_Exercise_:
Once the pictures are set aside, transcribe the remaining data exactly.

>> start

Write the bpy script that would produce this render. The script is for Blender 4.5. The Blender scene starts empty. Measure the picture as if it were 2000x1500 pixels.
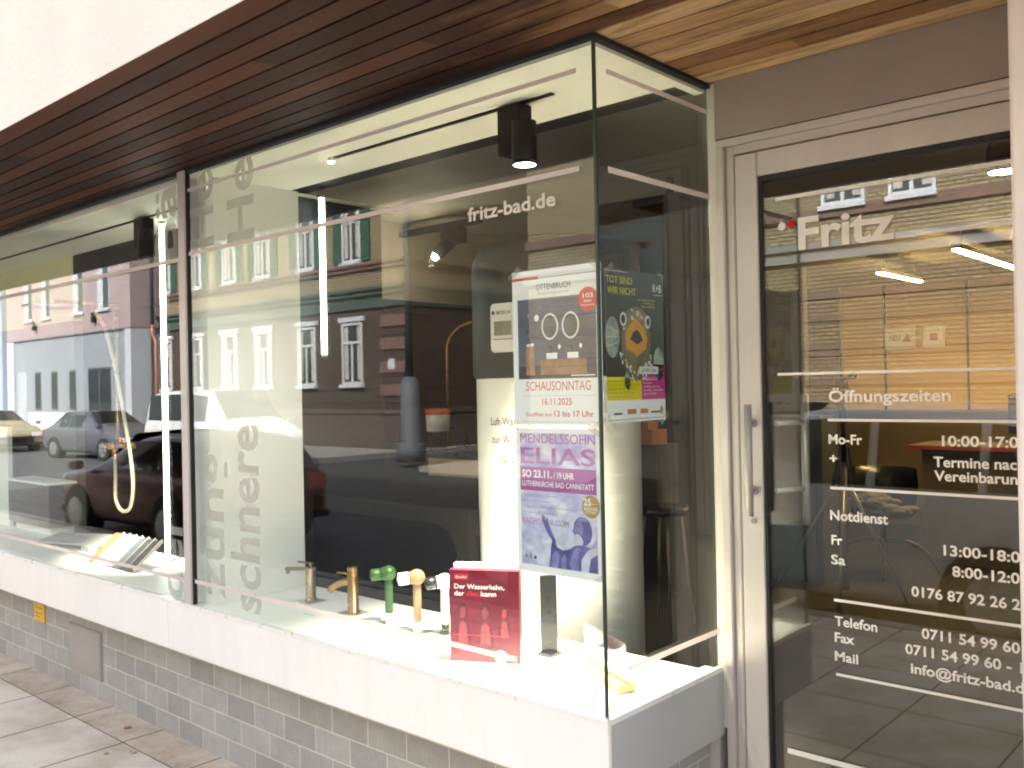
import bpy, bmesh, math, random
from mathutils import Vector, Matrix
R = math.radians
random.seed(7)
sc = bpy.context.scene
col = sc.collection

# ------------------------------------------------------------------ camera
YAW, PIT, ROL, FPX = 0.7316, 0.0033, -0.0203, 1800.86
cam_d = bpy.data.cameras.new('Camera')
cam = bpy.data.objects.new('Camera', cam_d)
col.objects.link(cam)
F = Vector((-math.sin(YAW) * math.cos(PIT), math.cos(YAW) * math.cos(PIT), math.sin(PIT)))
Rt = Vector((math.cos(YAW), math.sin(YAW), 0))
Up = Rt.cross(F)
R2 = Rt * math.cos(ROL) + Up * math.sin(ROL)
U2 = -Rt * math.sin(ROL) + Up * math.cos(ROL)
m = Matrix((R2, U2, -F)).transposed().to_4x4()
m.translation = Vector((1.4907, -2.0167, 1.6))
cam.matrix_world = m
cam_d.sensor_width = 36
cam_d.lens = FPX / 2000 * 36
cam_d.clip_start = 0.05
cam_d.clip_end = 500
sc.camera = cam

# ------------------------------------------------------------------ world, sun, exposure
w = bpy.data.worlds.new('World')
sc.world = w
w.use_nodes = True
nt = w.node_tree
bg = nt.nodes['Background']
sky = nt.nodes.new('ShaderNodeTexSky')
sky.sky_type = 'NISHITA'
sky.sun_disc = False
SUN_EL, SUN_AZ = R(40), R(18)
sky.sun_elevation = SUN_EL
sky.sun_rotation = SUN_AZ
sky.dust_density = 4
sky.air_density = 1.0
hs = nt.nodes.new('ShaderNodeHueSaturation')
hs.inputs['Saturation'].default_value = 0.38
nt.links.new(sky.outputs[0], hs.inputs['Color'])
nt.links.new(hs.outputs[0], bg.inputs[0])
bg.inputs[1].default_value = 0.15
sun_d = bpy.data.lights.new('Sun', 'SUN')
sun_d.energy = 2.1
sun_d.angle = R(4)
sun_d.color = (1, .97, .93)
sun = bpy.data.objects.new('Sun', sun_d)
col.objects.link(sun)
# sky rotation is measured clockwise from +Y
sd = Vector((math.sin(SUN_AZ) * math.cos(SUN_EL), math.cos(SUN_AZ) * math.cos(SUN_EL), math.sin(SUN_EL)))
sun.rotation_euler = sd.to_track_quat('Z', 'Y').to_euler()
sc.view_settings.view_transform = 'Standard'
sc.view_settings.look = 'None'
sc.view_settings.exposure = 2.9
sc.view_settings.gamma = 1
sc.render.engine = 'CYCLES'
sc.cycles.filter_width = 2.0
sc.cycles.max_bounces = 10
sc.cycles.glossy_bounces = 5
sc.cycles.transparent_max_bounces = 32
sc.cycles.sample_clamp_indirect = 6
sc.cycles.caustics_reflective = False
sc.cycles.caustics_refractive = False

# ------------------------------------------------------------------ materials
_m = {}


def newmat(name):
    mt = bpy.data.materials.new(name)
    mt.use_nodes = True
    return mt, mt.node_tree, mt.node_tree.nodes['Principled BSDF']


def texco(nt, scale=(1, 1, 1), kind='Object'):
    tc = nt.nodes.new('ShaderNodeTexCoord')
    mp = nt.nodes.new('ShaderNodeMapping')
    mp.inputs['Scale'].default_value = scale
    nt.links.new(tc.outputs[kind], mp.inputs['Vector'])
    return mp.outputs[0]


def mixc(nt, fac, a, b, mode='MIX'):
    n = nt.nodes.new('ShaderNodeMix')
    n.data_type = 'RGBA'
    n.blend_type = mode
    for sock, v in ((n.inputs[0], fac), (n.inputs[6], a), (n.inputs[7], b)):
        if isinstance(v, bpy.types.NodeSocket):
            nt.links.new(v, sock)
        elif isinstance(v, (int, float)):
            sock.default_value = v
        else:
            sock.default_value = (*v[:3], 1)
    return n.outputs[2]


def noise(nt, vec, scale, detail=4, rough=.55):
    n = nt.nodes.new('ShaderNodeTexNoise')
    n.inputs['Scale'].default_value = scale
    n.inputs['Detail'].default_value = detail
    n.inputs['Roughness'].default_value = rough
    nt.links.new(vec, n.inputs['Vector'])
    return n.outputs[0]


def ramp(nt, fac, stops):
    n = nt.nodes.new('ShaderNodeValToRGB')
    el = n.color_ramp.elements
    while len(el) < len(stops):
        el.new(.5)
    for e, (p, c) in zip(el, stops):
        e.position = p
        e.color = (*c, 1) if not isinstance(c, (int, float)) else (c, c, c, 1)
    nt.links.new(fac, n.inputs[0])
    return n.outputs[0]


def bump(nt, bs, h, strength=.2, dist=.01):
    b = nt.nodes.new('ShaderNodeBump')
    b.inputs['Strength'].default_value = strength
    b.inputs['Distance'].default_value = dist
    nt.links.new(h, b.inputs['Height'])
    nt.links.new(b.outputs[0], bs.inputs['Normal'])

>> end

_Answer to this exercise_:
Write the bpy script that would produce this render. The script is for Blender 4.5. The Blender scene starts empty. Measure the picture as if it were 2000x1500 pixels.
import bpy, bmesh, math, random
from mathutils import Vector, Matrix
R = math.radians
random.seed(7)
sc = bpy.context.scene
col = sc.collection

# ------------------------------------------------------------------ camera
YAW, PIT, ROL, FPX = 0.7316, 0.0033, -0.0203, 1800.86
cam_d = bpy.data.cameras.new('Camera')
cam = bpy.data.objects.new('Camera', cam_d)
col.objects.link(cam)
F = Vector((-math.sin(YAW) * math.cos(PIT), math.cos(YAW) * math.cos(PIT), math.sin(PIT)))
Rt = Vector((math.cos(YAW), math.sin(YAW), 0))
Up = Rt.cross(F)
R2 = Rt * math.cos(ROL) + Up * math.sin(ROL)
U2 = -Rt * math.sin(ROL) + Up * math.cos(ROL)
m = Matrix((R2, U2, -F)).transposed().to_4x4()
m.translation = Vector((1.4907, -2.0167, 1.6))
cam.matrix_world = m
cam_d.sensor_width = 36
cam_d.lens = FPX / 2000 * 36
cam_d.clip_start = 0.05
cam_d.clip_end = 500
sc.camera = cam

# ------------------------------------------------------------------ world, sun, exposure
w = bpy.data.worlds.new('World')
sc.world = w
w.use_nodes = True
nt = w.node_tree
bg = nt.nodes['Background']
sky = nt.nodes.new('ShaderNodeTexSky')
sky.sky_type = 'NISHITA'
sky.sun_disc = False
SUN_EL, SUN_AZ = R(40), R(18)
sky.sun_elevation = SUN_EL
sky.sun_rotation = SUN_AZ
sky.dust_density = 4
sky.air_density = 1.0
hs = nt.nodes.new('ShaderNodeHueSaturation')
hs.inputs['Saturation'].default_value = 0.38
nt.links.new(sky.outputs[0], hs.inputs['Color'])
nt.links.new(hs.outputs[0], bg.inputs[0])
bg.inputs[1].default_value = 0.15
sun_d = bpy.data.lights.new('Sun', 'SUN')
sun_d.energy = 2.1
sun_d.angle = R(4)
sun_d.color = (1, .97, .93)
sun = bpy.data.objects.new('Sun', sun_d)
col.objects.link(sun)
# sky rotation is measured clockwise from +Y
sd = Vector((math.sin(SUN_AZ) * math.cos(SUN_EL), math.cos(SUN_AZ) * math.cos(SUN_EL), math.sin(SUN_EL)))
sun.rotation_euler = sd.to_track_quat('Z', 'Y').to_euler()
sc.view_settings.view_transform = 'Standard'
sc.view_settings.look = 'None'
sc.view_settings.exposure = 2.9
sc.view_settings.gamma = 1
sc.render.engine = 'CYCLES'
sc.cycles.filter_width = 2.0
sc.cycles.max_bounces = 10
sc.cycles.glossy_bounces = 5
sc.cycles.transparent_max_bounces = 32
sc.cycles.sample_clamp_indirect = 6
sc.cycles.caustics_reflective = False
sc.cycles.caustics_refractive = False

# ------------------------------------------------------------------ materials
_m = {}


def newmat(name):
    mt = bpy.data.materials.new(name)
    mt.use_nodes = True
    return mt, mt.node_tree, mt.node_tree.nodes['Principled BSDF']


def texco(nt, scale=(1, 1, 1), kind='Object'):
    tc = nt.nodes.new('ShaderNodeTexCoord')
    mp = nt.nodes.new('ShaderNodeMapping')
    mp.inputs['Scale'].default_value = scale
    nt.links.new(tc.outputs[kind], mp.inputs['Vector'])
    return mp.outputs[0]


def mixc(nt, fac, a, b, mode='MIX'):
    n = nt.nodes.new('ShaderNodeMix')
    n.data_type = 'RGBA'
    n.blend_type = mode
    for sock, v in ((n.inputs[0], fac), (n.inputs[6], a), (n.inputs[7], b)):
        if isinstance(v, bpy.types.NodeSocket):
            nt.links.new(v, sock)
        elif isinstance(v, (int, float)):
            sock.default_value = v
        else:
            sock.default_value = (*v[:3], 1)
    return n.outputs[2]


def noise(nt, vec, scale, detail=4, rough=.55):
    n = nt.nodes.new('ShaderNodeTexNoise')
    n.inputs['Scale'].default_value = scale
    n.inputs['Detail'].default_value = detail
    n.inputs['Roughness'].default_value = rough
    nt.links.new(vec, n.inputs['Vector'])
    return n.outputs[0]


def ramp(nt, fac, stops):
    n = nt.nodes.new('ShaderNodeValToRGB')
    el = n.color_ramp.elements
    while len(el) < len(stops):
        el.new(.5)
    for e, (p, c) in zip(el, stops):
        e.position = p
        e.color = (*c, 1) if not isinstance(c, (int, float)) else (c, c, c, 1)
    nt.links.new(fac, n.inputs[0])
    return n.outputs[0]


def bump(nt, bs, h, strength=.2, dist=.01):
    b = nt.nodes.new('ShaderNodeBump')
    b.inputs['Strength'].default_value = strength
    b.inputs['Distance'].default_value = dist
    nt.links.new(h, b.inputs['Height'])
    nt.links.new(b.outputs[0], bs.inputs['Normal'])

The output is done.